Tuesday, December 8, 2015

Teaching an 8 Year Old

A couple of weeks ago in my high school astronomy class I asked students to share common science misconceptions that we've discussed in class in preparation for an activity in which those students would attempt to correct the misconception in such a way that an 8 year old would walk away with a clear understanding.  This is more difficult than may seem as an 8 year old does not have the educational background an adult has.  It also stresses the important of discussing complicated science in a way that the general public can understand.

The misconception we chose was the cause of the seasons.  Too often kids are taught we have seasons on Earth due to Earth's changing distance from the Sun.  Not true.  We have seasons due to Earth's tilt, as I previously discussed here.  Students had to discuss and formulate a way to explain this to an 8 year old.  After a few minutes I selected a handful of students to give it a shot at the front of the room.

Granted, I did not give my students long to think about this and it is much more difficult than it looks, but one student used hot water from a faucet onto a metal bowl.  If the water directly strikes the top of the bowl, the bowl gets hotter, whereas if the water comes in at an angle, the bowl doesn't get as hot.  This wasn't a bad example and relates to the directness of the sun's rays on Earth's surface!  However, the student used a few words that would confuse an 8 year old.  For example, he used the word 'particle' and 'directness of sunlight'.  These terms make sense to us in the class, but may not to an 8 year old.

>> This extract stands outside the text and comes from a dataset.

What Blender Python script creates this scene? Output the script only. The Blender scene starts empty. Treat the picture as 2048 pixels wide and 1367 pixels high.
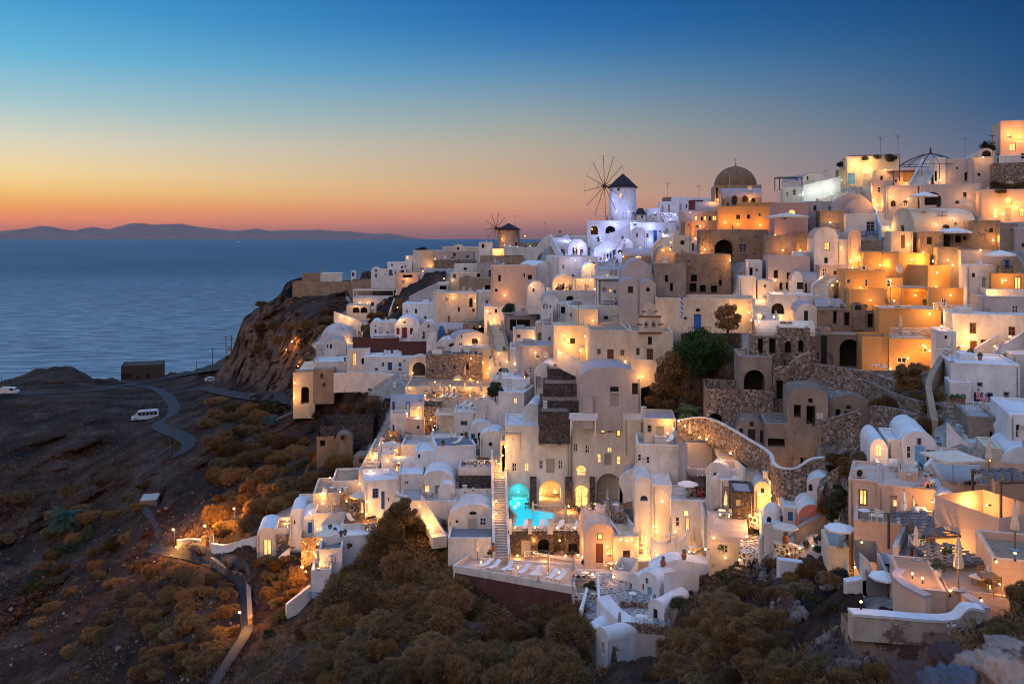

The goal of this exercise wasn't to be perfect, but to attempt an explanation to a very general audience without much of a science background.  It's much harder than it looks and you encounter problems you didn't necessarily expect to encounter.  It's a task all of us should take on from time to time to continue that relationship with a non-expert in your chosen field.  Try it on your kids.  Try explaining what you do at work in a way they'll understand.  It's hard, but a worthwhile experience as a parent.